Je dis que cette expression est d’une grande subtilité, car elle sous-entend qu’il n’est pas possible de faire l’exploration des champs inconnus si l’explorateur a la vanité de se croire conquérant d’un ordre des choses, et s’il a en plus l’arrogance d’imaginer qu’il peut en changer quoi que ce soit. L’accession aux mystères implique non pas de la modestie, mais une solide pratique de l’humilité qui rend l’élévation de l’intelligence suffisamment docile pour devenir sage. Pour paraphraser la parabole du pont de Shira qui se trouve dans le Coran, je dirais : que le chemin d’exploration des mystères de la Divine Création est large comme le fil du rasoir et constamment bordé de deux redoutables précipices : celui de la superstition de la foi aveugle, et celui de la prison de certitudes de la raison sans Foi.

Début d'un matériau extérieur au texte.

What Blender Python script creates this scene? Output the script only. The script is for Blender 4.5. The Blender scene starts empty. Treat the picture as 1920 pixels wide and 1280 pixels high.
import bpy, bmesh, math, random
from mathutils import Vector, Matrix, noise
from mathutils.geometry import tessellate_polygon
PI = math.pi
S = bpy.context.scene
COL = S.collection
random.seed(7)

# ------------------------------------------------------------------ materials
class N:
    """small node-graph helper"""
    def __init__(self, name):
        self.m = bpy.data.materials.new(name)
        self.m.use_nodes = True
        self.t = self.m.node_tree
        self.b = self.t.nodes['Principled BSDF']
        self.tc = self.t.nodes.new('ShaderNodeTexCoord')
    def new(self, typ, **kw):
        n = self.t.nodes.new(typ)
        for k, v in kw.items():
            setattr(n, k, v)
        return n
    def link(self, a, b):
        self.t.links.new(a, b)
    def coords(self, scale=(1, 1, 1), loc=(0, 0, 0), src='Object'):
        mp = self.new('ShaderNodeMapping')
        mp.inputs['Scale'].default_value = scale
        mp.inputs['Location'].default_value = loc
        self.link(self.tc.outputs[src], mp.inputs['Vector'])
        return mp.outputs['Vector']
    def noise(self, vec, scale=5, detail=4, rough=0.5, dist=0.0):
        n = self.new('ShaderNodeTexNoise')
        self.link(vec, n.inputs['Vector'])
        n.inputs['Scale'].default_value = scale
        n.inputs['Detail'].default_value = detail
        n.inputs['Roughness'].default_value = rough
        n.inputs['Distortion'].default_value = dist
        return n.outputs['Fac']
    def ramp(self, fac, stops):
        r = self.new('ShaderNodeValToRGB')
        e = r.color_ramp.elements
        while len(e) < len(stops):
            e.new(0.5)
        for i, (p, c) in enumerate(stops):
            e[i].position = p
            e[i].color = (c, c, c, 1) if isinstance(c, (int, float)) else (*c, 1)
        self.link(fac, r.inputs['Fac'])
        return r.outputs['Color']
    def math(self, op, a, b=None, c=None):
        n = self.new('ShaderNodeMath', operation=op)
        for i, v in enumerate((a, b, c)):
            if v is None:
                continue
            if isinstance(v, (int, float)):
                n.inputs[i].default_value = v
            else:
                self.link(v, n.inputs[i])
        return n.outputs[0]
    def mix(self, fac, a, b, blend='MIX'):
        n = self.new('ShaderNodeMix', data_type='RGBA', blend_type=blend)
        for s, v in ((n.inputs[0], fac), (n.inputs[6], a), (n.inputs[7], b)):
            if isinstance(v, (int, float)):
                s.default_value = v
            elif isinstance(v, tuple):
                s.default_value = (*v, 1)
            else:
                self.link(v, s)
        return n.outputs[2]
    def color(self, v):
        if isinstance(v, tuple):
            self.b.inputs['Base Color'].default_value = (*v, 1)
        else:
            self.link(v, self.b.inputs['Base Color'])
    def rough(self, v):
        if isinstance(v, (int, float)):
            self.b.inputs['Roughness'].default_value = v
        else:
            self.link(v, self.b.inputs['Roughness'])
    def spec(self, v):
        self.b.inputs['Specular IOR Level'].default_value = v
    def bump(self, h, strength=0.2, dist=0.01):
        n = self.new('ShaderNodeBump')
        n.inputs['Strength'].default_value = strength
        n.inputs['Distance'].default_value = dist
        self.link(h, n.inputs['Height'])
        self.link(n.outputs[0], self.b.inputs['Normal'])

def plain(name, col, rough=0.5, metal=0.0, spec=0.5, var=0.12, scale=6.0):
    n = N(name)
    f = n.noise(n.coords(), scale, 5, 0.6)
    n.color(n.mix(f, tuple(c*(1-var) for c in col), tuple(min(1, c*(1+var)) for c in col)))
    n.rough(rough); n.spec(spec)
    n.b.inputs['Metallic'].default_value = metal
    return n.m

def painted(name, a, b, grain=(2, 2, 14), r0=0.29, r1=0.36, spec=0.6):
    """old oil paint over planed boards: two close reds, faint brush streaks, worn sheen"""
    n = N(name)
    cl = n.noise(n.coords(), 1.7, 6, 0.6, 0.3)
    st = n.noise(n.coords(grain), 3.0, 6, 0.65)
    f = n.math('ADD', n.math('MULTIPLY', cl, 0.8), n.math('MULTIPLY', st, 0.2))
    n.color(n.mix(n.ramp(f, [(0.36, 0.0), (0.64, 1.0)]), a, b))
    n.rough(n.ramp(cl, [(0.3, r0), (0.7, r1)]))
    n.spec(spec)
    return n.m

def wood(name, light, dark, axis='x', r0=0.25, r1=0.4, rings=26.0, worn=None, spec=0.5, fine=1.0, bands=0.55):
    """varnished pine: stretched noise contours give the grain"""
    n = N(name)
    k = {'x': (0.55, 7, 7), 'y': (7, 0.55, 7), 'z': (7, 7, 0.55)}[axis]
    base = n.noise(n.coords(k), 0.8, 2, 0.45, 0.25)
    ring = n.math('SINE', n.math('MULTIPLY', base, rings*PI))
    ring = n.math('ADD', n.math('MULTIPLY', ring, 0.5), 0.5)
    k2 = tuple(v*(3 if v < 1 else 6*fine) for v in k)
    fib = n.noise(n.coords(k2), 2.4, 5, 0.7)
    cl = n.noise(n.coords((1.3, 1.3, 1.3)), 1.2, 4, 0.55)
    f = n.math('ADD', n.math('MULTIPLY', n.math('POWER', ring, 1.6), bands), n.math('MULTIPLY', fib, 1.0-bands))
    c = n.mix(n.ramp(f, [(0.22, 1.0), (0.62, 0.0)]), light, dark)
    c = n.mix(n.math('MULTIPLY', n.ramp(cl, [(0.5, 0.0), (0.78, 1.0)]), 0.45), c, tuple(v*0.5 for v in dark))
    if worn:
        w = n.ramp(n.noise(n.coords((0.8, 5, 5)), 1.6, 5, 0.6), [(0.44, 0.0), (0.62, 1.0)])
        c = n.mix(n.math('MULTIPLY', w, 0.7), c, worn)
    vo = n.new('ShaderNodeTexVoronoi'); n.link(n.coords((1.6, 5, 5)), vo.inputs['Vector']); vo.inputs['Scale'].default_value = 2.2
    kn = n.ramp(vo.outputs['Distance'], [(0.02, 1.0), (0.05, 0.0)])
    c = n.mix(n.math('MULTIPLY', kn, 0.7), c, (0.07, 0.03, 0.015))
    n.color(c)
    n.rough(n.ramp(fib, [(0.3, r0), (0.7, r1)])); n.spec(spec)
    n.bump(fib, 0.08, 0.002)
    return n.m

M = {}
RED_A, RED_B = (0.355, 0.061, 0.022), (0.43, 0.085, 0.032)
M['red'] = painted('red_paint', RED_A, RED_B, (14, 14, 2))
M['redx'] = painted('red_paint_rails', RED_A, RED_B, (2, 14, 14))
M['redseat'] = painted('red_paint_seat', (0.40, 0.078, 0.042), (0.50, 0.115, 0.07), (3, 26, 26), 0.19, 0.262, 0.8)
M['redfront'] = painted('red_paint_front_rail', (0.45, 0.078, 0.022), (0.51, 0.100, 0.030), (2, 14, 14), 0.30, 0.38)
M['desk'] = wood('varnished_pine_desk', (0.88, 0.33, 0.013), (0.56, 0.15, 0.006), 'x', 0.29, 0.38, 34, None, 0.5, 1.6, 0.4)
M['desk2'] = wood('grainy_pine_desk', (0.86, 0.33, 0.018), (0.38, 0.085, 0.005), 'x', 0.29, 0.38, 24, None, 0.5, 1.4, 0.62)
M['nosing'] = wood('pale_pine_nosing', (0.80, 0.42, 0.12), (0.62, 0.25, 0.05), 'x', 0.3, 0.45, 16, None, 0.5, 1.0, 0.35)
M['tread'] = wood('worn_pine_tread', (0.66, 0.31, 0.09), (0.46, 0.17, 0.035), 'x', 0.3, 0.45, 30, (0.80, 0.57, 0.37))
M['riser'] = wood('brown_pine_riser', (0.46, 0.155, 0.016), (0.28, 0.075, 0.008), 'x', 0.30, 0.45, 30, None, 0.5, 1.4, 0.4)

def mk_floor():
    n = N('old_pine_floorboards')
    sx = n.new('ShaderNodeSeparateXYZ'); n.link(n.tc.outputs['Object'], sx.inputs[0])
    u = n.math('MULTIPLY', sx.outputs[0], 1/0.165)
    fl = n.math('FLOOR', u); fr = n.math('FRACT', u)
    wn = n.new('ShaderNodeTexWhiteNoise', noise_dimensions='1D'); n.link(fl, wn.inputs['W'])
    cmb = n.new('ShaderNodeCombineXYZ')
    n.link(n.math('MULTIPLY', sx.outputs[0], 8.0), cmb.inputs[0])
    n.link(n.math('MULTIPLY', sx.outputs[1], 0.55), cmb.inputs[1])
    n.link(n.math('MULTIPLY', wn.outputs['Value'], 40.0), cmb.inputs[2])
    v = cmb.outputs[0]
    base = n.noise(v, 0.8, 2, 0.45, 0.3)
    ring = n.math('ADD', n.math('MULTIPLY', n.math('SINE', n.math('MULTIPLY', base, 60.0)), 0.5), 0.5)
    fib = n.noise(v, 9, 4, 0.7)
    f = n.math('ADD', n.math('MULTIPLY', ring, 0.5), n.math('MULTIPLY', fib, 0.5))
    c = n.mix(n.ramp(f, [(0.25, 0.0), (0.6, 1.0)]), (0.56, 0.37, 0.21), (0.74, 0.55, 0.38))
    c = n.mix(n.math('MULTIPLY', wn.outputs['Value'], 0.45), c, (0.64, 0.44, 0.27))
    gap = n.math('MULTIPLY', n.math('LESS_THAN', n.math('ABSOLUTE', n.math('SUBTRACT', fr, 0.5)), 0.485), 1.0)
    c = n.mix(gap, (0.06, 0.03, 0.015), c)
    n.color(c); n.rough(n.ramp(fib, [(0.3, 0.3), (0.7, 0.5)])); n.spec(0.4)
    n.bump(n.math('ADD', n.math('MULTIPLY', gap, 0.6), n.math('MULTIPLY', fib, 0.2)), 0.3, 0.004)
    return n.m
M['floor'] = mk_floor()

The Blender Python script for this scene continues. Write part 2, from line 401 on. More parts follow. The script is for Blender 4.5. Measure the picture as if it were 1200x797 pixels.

L’exemple que j’ai utilisé des navigateurs ayant pour repères les étoiles, me semble être la meilleure illustration de ce propos de la Foi éclairée, et de la présente citation d’Eliphas Lévi. Il fallait aux anciens navigateurs, qui partaient explorer les confins d’une mer, - au bout de laquelle la Foi aveugle prétendait que se trouvaient les pires monstres, démons et menaces -, non seulement une Foi adossée sur la raison de quelques connaissances disponibles à leur époque, mais aussi la manifestation d’une volonté et d’un courage qui allaient à l’encontre de la raison sclérosée, notamment par les dogmes religieux, qui prétendaient la chose impossible et inutile. La Foi éclairée et nourrie par de puissantes convictions, qui ne relèvent que de l'ordre mystique, leur a permis de s’affranchir et de la peur des uns et de l’arrogante suffisance des autres.

Encore une chose importante à dire sur la nature de cette Foi éclairée, elle n’est viable qu’en dehors des passions et des émotions. Rien n’est plus redoutablement destructeur pour la Foi, comme d’ailleurs pour la raison, que ces démons de la passion et de l’émotion. L’intelligence de l’âme-de-vie qui accède à la sagesse, et qui met cette sagesse en harmonie vibratoire avec la Sagesse Divine, doit faire résonner une pensée juste en vertus, et cette pensée juste en vertus est nécessairement l’expression de la Foi éclairée adossée à la raison.